For the interval \(I=(0,1)\) it was shown that if \(\gamma >n-\frac{1}{p}\), then the function y, in general, does not have finite limit value when \(t\rightarrow 0\). Thus, the introduction of an additional function as “weight” does not always solve singularity problems. This argumentation served as a motivation for constructing the operator \(D_{\overline{\alpha }}^{n}\) and defining the space \(W_{p,\overline{\alpha }}^{n}\) with \(n+1\) weights. The theory of the function space \(W_{p,\overline{\alpha }}^{n}\) generalizes the previous theory of the function space \(L_{p,\gamma }^{n}\). In the series of works (see, e.g., [16]) there were considered similar problems for the \(W_{p,\overline{\alpha }}^{n}\) as those considered by Kudryavtsev for the space \(L_{p,\gamma }^{n}\). The results for the space \(W_{p,\overline{\alpha }}^{n}\) cover such singularities that cannot be handled by one weight, but can be handled with many weights, and they give the basis for the main result of the present paper. More precisely, in the paper [5] it was shown that the properties of the space \(W_{p,\overline{\alpha }}^{n}\) are dependent on the values \(\gamma _{i}\), \(i=0,1,\ldots,n-1\), in accordance with which we have the following three cases of the degeneration of the weight functions \(t^{\alpha _{i}}\), \(i=1,2,\ldots,n\):

  1. 1.

    \(\gamma _{\max }=\max_{0\leq i\leq n-1}\gamma _{i}<1- \frac{1}{p}\) (weak degeneration);

  2. 2.

    \(\gamma _{\min }=\min_{0\leq i\leq n-1}\gamma _{i}>1- \frac{1}{p}\) (strong degeneration);

  3. 3.

    \(\gamma _{\min }<1-\frac{1}{p}< \gamma _{\max }\) (mixed degeneration).

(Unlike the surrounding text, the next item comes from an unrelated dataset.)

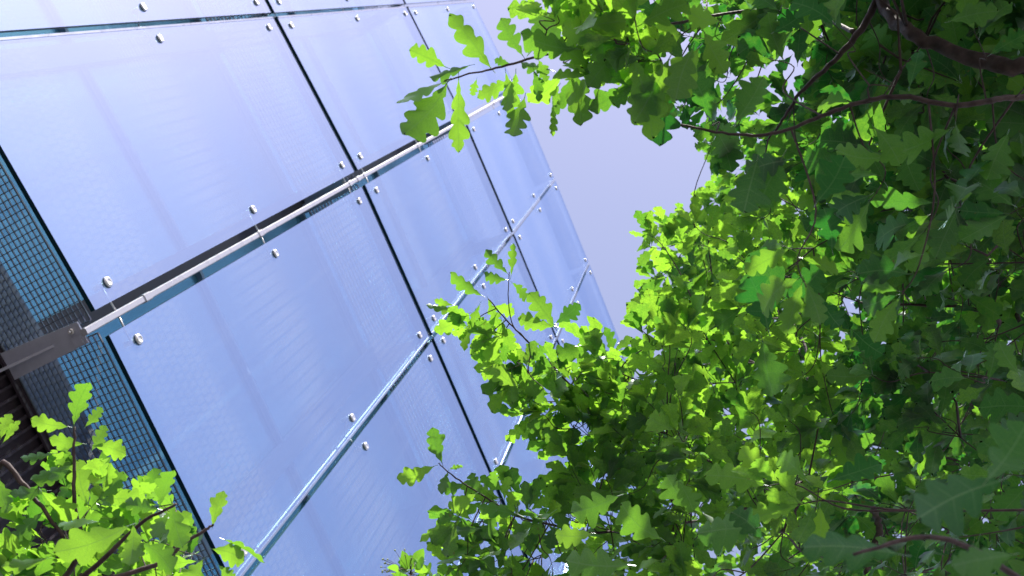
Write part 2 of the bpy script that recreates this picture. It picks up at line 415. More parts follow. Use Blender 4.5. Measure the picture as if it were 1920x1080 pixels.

Then in the paper [6] it was proved that, for any function \(y\in W_{p,\overline{\alpha }}^{n}\), the condition \(\gamma _{\max }<1-\frac{1}{p}\) (weak degeneration) is necessary and sufficient for the existence of limit values \(\lim_{t\rightarrow 0}D_{\overline{\alpha }}^{i}y(t)=D_{ \overline{\alpha }}^{i}y(0)\) for all \(0\leq i\leq n-1\). If we resolve the equalities in (3) with respect to \(\alpha _{i}\), \(i=1,2,\ldots,n\), we get the equalities in (2). Moreover, by the assumption the values \(\gamma _{i}\), \(i=0,1,\ldots,n-1\), satisfy the condition \(\gamma _{i}<1\). Thus, we have a weak degeneration of the weight functions \(t^{\alpha _{i}}\), \(i=1,2,\ldots,n\), which guarantees the existence of characteristics at the singular point \(t=0\).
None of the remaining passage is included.